A subcommittee in charge of the rules governing NIL is set to meet this week to discuss proposals to give schools clearance to pursue NIL deals for their student-athletes.
The changes that will be under review on Thursday would also give schools the ability to help kids with contracts, help them with their taxes and provide other resources related to the execution of marketing deals.
This would be a step in the right direction, certainly, but still, remember that NIL money is basically endorsement money paid by third parties, not compensation from an employer to an employee for services rendered.
That is still to come.
And no doubt, the employee model is the endgame.
In the here and now, Nebraska AD Trev Alberts told ESPN that it’s time for the NCAA to “be aggressive” with respect to the next steps with NIL.
“Let’s be honest. Some of the stuff we’re talking about now, we would have never even had a conversation about two years ago,” Alberts said. “The goalposts keep moving. We keep sliding further and further. Some of the things early on that were impermissible, it’s time to rethink those things.”
The current NCAA approach to NIL has merely shifted the Wild, Wild West that had existed before with under-the-table payments being made by boosters and would-be agents to top student-athletes into being a Wild, Wild West that is somewhat above board.
The NIL collectives that have come into being operate under what feels like an undefined set of supposed guidelines that some athletics departments, like the one at the University of Virginia, are following to the letter of the law and beyond, and others (ahem, looking at you, Miami) are exploiting to the echo of the whistle.
The proposed changes would seem to level the playing field a bit, of course almost entirely at the top of the food chain – the subset of wealthy schools that have staff and consultants who work with their athletics departments on NIL.
“We all know how college athletics works. If schools are allowed to do something, and it provides value to their athletes, then it’s going to be used in recruiting.
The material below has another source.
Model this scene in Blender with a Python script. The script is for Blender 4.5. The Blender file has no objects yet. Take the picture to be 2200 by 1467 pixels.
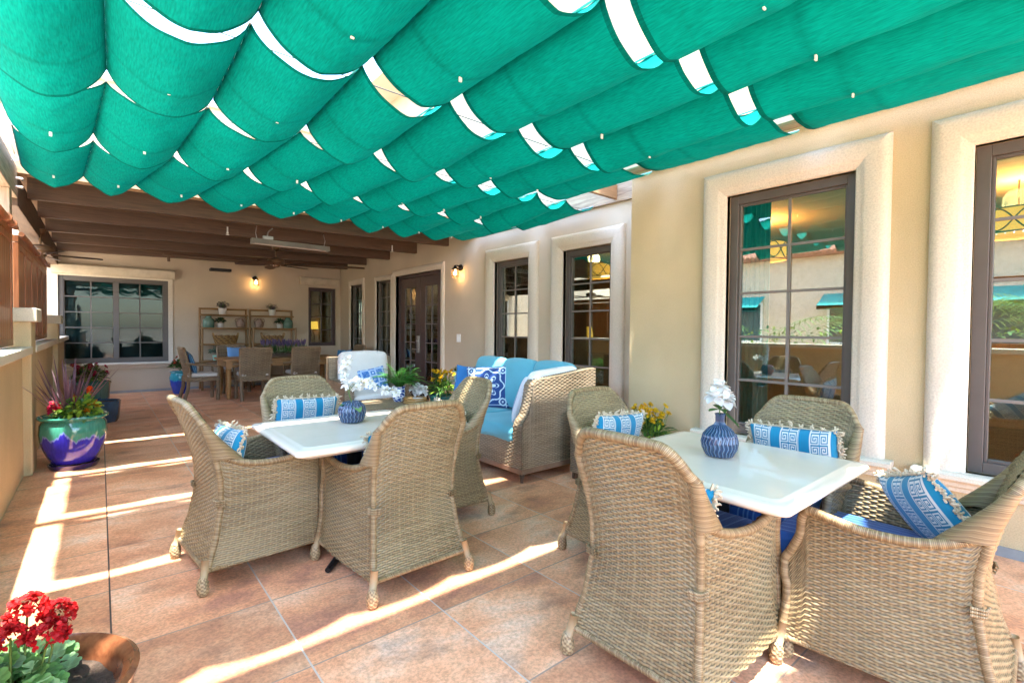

That’s going to lead to schools investing quickly and heavily in these support services,” said Casey Schwab, the founder and CEO of Altius Sports Partners, an NIL-based consulting firm that began working with UVA Athletics last year.
The Altius-UVA relationship, per a press release from last July, has a UVA Athletics-funded general manager from Altius Sports Properties who is in charge of overall NIL strategy for the athletics department
“By participating in the Altius GM program, we will expand our partnership that enhances resources for students which will create more opportunities for them to maximize their NIL,” UVA Athletics Director Carla Williams said in the news release. “Our original goal with Altius was to establish a substantive NIL program grounded in best practices and adding lasting value to the lives of our student-athletes. This will help to accomplish that utilizing dedicated staff who specialize in the ever-changing world of NIL.”
UVA Athletics already has the infrastructure in place to be able to scale up in the event that the proposals being reviewed this week by the NCAA end up being adopted.
“These are the types of things that people on campus have been clawing to do and venting to us about for the last few years,” Schwab told ESPN. “We want to be able to support athletes; we need to be able to do more of it.”